Thursday, 31 January 2008

Time for a change?

Couples who live together but are not married should beware because the law does not recognise a “common law” marriage, according to Nadia Davis, who leads our Family Team.

But Nadia said attitudes towards marriage across the UK were constantly changing, and with legislation under review, maybe it was time for the law to change.

“Currently, just over half the UK population still thinks that common law marriage exists in law. In fact, according to this year's British Social Attitudes survey which was published just last week, 51% of those surveyed believed that cohabiting couples were protected by 'common law marriage', when this is just not the case.”

In the survey, people were asked specifically how they felt about cohabiting couples and the legal implications they faced.

“Altogether, 89% said that a cohabiting partner should be entitled to financial provision on separation if the relationship had been a long-term one, included children and had involved prioritising one partner's career over another. And 38% thought that a cohabiting partner should have a right to financial provision if the relationship only lasted two years and involved no children.

“These figures clearly show that people do not feel there is a need
to prolong the deep legal distinctions that are currently made between married and unmarried cohabiting families. With the current legislation under review by The Law Commission, maybe now is the time to redraw the rules when it comes to unmarried couples,” said Nadia.

Wednesday, 16 January 2008

Protect your business

Shropshire employers who take on illegal workers could face a prison sentence or massive fines. The message is delivered in a new campaign launched by the Government this week to promote new rules which will take effect in February.

John Mehtam, our Employment Law Specialist, said it was vital that companies took notice of the legislation. “For every illegal worker you negligently hire, you could be fined up to £10,000 or face up to two years in prison, so this really is a serious situation.

“And any employers who are found to be breaking the law could lose the right to recruit from outside the European Union altogether,” said John.

“Employers who condone illegal working attract illegal migrants, which means they can pay them less money and so undercut the wages that would be paid to legitimate employees.

“It’s important that Shropshire companies familiarise themselves with the changes, and seek professional advice if they are unsure of the procedures they should follow to make sure they don’t employ illegal workers.”

The Border and Immigration Agency undertakes regular enforcement operations against illegal working in the UK, and in 2006, they carried out over 5,200 raids, removing more than 22,000 people from the UK.

Sign of the times

Shropshire bosses must ensure they display their company names clearly or face court action. Chris Detheridge, from our Commercial Team, said the Companies (Trading Disclosures) Regulations 2008 brought important changes to the rules.

“”They affect companies registered in any part of the UK, and it’s vital that Shropshire businesses know where they stand.”

Chris said the regulations meant a company’s registered name must be clearly visible at any location where the business was carried out, as well as on company documents and websites. “The exception would be if the company location is primarily used for living accommodation because someone works from home.”

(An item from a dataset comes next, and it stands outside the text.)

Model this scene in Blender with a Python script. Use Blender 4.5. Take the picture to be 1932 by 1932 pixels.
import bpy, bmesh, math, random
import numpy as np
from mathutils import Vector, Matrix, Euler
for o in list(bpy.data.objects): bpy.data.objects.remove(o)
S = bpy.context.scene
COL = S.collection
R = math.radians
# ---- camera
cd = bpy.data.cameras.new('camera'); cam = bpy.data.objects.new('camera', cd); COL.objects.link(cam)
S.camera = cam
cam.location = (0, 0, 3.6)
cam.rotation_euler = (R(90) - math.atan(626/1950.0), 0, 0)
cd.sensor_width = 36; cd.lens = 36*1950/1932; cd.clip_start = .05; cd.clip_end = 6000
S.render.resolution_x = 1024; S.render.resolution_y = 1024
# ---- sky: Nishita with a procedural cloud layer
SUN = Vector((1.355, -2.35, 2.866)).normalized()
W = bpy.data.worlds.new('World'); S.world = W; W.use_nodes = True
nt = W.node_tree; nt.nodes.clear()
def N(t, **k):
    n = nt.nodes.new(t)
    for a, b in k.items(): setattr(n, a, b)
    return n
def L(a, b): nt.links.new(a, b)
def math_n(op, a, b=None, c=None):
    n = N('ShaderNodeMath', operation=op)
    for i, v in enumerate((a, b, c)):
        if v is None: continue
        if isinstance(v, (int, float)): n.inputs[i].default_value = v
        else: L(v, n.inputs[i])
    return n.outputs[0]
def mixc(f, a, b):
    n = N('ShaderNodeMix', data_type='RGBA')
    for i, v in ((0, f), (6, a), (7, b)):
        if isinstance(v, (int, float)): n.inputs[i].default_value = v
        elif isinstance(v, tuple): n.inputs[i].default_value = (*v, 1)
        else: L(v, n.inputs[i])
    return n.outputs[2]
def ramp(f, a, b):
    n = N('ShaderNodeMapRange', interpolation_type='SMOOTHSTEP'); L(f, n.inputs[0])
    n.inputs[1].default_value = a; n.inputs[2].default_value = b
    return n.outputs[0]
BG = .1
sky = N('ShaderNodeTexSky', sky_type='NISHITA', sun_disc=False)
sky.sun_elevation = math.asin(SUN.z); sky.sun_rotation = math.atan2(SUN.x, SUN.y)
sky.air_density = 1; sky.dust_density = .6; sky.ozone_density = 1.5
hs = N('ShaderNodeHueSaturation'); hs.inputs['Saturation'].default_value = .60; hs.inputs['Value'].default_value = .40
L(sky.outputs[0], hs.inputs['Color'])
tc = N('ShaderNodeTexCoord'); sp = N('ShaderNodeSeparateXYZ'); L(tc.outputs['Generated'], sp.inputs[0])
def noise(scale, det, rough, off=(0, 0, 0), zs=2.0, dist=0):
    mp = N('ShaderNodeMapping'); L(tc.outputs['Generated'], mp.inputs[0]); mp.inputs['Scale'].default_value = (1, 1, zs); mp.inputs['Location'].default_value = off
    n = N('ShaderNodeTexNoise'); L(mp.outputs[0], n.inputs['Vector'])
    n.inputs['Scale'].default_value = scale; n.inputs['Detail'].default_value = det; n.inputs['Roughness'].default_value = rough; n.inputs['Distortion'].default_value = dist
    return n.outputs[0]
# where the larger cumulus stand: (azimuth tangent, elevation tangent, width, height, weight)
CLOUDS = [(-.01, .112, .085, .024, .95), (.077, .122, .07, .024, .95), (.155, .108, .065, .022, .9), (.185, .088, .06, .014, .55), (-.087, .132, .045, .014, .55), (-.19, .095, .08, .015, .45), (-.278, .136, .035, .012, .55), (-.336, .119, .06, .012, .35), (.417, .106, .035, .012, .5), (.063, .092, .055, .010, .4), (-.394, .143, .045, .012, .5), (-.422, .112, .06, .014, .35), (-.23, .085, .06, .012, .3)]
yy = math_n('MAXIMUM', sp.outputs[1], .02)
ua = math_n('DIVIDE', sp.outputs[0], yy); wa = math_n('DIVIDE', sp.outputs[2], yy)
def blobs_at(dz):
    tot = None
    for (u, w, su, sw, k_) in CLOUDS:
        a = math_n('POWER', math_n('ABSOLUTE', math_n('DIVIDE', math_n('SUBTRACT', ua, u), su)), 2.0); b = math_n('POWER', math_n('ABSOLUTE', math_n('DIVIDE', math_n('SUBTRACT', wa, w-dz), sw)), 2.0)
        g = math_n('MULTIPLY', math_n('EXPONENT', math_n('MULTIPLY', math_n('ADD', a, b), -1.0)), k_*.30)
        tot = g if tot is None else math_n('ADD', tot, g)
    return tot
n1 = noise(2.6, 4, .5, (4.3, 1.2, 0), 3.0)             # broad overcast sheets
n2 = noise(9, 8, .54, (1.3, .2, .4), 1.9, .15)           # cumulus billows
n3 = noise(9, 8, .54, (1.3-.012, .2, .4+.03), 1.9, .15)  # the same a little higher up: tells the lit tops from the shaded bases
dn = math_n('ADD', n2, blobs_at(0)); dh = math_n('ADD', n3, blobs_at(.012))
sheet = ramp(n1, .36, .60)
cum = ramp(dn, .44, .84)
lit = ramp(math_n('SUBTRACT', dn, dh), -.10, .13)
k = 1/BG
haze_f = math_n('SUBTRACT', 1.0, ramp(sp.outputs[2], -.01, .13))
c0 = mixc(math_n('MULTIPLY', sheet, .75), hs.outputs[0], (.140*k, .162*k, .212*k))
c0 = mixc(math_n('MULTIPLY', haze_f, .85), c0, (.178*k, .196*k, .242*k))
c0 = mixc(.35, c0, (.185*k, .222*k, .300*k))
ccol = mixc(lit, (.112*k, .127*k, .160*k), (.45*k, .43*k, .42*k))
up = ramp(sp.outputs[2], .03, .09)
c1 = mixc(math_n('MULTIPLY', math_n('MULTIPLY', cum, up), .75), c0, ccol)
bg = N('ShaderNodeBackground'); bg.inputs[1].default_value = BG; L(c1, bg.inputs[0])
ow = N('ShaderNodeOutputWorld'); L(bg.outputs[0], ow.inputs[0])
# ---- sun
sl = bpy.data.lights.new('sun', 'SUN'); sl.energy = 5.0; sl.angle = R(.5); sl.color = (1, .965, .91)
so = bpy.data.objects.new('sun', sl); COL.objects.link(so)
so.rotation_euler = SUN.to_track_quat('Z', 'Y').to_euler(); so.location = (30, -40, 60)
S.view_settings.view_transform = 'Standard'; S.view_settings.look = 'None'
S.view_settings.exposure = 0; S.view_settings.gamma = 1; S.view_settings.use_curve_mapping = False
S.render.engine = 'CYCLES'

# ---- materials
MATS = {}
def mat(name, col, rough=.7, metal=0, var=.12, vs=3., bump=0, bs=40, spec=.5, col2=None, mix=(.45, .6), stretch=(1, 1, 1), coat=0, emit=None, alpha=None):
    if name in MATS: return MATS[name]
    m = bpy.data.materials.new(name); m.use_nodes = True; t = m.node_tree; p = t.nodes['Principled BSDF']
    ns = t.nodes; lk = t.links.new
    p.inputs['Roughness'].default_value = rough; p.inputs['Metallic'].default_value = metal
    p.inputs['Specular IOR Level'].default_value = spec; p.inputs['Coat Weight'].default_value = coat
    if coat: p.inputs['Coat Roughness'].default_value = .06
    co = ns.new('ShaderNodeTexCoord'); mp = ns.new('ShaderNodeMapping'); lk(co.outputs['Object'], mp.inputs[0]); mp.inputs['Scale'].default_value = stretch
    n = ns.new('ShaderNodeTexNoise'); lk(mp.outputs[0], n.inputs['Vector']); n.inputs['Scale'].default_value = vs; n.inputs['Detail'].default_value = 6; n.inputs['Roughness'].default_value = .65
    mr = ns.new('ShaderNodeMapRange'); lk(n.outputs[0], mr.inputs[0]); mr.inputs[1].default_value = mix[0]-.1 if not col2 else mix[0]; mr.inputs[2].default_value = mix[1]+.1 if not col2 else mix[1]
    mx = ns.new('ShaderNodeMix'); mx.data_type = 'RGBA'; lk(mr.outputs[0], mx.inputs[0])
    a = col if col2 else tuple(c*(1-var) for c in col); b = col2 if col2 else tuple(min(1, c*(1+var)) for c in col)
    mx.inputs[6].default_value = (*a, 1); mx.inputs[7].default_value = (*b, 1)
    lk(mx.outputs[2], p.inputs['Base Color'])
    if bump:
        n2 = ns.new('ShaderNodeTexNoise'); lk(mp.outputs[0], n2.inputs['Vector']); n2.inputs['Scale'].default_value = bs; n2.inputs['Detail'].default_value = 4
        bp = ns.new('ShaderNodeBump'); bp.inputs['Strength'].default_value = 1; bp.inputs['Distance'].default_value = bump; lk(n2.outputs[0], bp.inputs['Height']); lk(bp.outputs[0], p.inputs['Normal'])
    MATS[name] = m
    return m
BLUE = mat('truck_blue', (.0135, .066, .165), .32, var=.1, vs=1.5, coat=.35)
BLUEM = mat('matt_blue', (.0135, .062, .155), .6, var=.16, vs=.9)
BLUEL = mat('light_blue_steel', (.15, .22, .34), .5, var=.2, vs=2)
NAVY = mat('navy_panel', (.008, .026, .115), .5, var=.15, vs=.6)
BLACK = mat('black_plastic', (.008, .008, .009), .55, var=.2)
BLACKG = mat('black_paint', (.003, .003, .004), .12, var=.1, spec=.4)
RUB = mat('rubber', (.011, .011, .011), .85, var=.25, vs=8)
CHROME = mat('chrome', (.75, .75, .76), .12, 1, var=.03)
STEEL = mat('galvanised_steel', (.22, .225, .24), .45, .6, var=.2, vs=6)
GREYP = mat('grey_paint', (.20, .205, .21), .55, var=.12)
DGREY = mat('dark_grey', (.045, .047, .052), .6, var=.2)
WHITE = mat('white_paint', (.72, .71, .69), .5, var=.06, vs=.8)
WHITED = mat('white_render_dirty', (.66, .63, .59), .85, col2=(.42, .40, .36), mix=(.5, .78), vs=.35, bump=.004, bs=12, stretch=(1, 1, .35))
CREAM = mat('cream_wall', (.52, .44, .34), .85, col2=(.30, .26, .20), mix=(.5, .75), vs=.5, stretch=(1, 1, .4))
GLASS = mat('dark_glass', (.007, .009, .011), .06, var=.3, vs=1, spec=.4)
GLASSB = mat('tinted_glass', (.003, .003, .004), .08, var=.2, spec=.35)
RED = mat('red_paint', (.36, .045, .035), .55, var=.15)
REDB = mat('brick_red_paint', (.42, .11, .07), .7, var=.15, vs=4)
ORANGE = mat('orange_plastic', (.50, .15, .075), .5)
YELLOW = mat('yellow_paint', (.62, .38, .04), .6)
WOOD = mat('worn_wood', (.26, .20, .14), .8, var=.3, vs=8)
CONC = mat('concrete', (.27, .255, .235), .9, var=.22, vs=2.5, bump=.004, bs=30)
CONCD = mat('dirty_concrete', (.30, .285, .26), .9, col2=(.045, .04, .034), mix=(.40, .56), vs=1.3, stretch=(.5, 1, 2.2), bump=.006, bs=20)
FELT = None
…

But Chris said it wasn’t enough for the company to display its name on a small discreet sign. “Wherever the name is displayed, it needs to be in letters which can be easily read by the naked eye, not on a tiny sign which no-one will spot.”

The new regulations replace the rules previously introduced by the Companies Act 1985, and the Business Names Act 1985, and it’s crucial that Shropshire businesses make sure they know what is involved.

Modern technology brings concerns

Modern technology in the workplace is a vital tool, but should never be used to take shortcuts - that's the message from our Employment Law Specialist, John Mehtam.

"In today’s competitive marketplace, no business would be able to survive without the very latest technology.
But there have been a number of cases where its use has just been a step too far.

“From the workers who were sacked with a phone message, to the employee who texted his employer to say he would be off sick, there are many cases which illustrate how modern technology can be exploited for all the wrong reasons.”

John said an employment tribunal had decided the employees from an engineering firm who were sacked by telephone had been unfairly dismissed, missing out on wages, holiday pay, pension contributions and redundancy pay. “Some of the workers did not receive the telephone message and turned up for work as usual the next day, where they were turned away, which is just unacceptable.” The staff affected by the case have now won compensation and are waiting to hear how much the will receive.

“In the case of the employee who sent text messages to his employer to say he would be off work, he was actually sacked. This was because the company said he failed to follow procedures for reporting sickness or absence – but an employment tribunal decided he had been unfairly dismissed, and said a drop of common sense should have been applied to sort out the situation.

“But this case just shows that practices such as text messaging which are now so commonplace for the large majority of the population can cause real difficulties in the world of business.

“The best approach is to use modern technology to help make your business effective and competitive, but don’t use it to take shortcuts that could cause confusion and misunderstandings.”